I am using the Subversion client (version 1.9.5 r1770682, installed from the default package repository) on a Debian Stretch machine, to which I only have SSH access. I am connecting to a Subversion repository via HTTPS and would like to avoid having to re-type my password every time I perform an svn up
or svn ci
command. I would also like to avoid having to store the password on disk as plaintext.
The SVN Book suggests that I should be able to use GPG-Agent as a means of caching my password. Although svn --version
reports that the GPG-Agent authentication credential cache should be available, I am having some trouble getting it to work.
With regard to GPG, I have created a GPG key pair, have added export GPG_TTY=$(tty)
to my .profile
file, and have verified that GPG works by encrypting and decrypting a piece of text.
With regard to Subversion, in my .subversion/config
file, I have set the following:
$ grep '^[^#]' < .subversion/config
[auth]
password-stores = gpg-agent
[helpers]
[tunnels]
[miscellany]
[auto-props]
[working-copy]
In my .subversion/servers
file, I have set the following:
$ grep '^[^#]' < .subversion/servers
[groups]
[global]
store-passwords = yes
store-plaintext-passwords = no
When I perform an svn
command, however, no passwords are cached. Does anyone have any suggestions as to what I may be doing wrong? Has anyone used GPG-Agent successfully for caching HTTPS passwords? (Perhaps this credential cache is only intended for SVN+SSH connections?)
Any help would be greatly appreciated.
I finally found a solution to my problem by looking into it once more, starting from the suggestion of Roman above. The comments of the find_gpg_agent_socket
function in the Subversion client's GPG-Agent authentication source code indeed explain:
$GPG_AGENT_INFO
takes precedence, if set, otherwise$GNUPGHOME
will be used.(...)
For reference
GPG_AGENT_INFO
consists of 3 : separated fields. The path to the socket, the pid of the gpg-agent process and finally the version of the protocol the agent talks.
The path to the GPG-Agent socket can easily be found by calling gpgconf --list-dirs agent-socket
on the command line. The other two segments of the $GPG_AGENT_INFO
variable are not used by the Subversion client, and should thus not necessarily be set.
I have therefore added the following code at the end of my .profile
file:
export GPG_TTY=$(tty)
export GPG_AGENT_INFO=`gpgconf --list-dirs agent-socket | tr -d '\n' && echo -n ::`
This sets the $GPG_TTY
variable to the current terminal, and the $GPG_AGENT_INFO
variable to the GPG-Agent socket, followed by two colon characters (i.e., the format expected by the Subversion source code).

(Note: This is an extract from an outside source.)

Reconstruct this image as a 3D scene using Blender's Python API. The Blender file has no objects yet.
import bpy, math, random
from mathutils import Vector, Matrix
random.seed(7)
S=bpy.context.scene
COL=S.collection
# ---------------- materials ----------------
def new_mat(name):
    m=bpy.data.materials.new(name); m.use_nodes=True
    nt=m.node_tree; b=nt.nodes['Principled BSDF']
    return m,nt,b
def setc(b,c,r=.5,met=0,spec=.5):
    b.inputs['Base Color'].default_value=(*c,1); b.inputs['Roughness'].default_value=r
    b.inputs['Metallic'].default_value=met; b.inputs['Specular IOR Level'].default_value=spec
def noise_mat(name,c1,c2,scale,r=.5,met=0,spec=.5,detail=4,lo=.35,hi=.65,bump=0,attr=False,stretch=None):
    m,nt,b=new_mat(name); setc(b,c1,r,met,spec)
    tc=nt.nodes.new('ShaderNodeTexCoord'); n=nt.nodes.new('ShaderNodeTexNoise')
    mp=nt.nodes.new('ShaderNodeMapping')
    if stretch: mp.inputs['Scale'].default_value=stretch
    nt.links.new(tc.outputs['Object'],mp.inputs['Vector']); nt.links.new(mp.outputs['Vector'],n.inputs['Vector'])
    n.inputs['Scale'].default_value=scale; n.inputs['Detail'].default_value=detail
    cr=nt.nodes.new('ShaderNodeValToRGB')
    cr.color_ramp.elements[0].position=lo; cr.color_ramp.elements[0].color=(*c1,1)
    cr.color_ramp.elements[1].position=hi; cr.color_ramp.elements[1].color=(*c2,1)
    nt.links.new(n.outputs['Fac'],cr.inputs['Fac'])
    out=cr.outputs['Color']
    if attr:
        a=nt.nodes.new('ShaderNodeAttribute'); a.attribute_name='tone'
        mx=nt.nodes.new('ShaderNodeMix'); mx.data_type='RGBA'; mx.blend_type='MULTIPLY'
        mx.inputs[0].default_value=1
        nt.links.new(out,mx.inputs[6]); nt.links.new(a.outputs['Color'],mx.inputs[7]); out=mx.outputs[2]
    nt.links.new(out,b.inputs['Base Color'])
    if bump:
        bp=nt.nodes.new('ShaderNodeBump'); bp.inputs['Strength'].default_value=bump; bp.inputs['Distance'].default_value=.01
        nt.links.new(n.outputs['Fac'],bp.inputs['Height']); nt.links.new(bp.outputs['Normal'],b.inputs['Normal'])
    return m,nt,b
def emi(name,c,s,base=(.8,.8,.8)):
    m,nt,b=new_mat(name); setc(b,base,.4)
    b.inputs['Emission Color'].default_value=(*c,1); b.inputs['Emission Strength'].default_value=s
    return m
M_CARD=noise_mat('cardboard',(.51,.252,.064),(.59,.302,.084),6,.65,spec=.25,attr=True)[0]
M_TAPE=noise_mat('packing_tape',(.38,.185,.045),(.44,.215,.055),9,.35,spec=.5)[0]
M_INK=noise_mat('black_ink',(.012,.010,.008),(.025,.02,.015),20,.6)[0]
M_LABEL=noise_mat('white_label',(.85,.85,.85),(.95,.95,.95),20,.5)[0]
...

Subversion seems to cache the repositories' authentication settings in ~/.subversion/auth
, so I found it necessary to clear that directory before GPG-Agent would be used correctly:
rm -rf ~/.subversion/auth
After starting a new session, you should be able to verify that the $GPG_AGENT_INFO
variable is set correctly: echo $GPG_AGENT_INFO
should output something like /run/user/1000/gnupg/S.gpg-agent::
(where 1000
is the uid of the current user).
When performing a Subversion command, for example svn up
, your password will be prompted the first time:
Updating '.':
Enter your Subversion password for <https://example.com:443> Subversion Repository
Password for 'username': :
At revision 123.
When performing a second Subversion command for the same repository for some time afterwards, Subversion should use the password cached by GPG-Agent:
Updating '.':
At revision 123.
Edit: I have the impression that, when using a repository for the first time (i.e., when it is not yet present in Subversion's cache), the password is only correctly saved by GPG-Agent after entering it twice.
This thread seems to give a hint: https://groups.google.com/forum/#!topic/subversion_users/WS8Cr7mAovQ
I'm running Xfce on Ubuntu, and I had the same problem. Apparently, the reason is that the $GPG_AGENT_INFO
environment variable is not set. Manually running the /etc/X11/Xsession.d/90gpg-agent script (which sets this variable) did help me.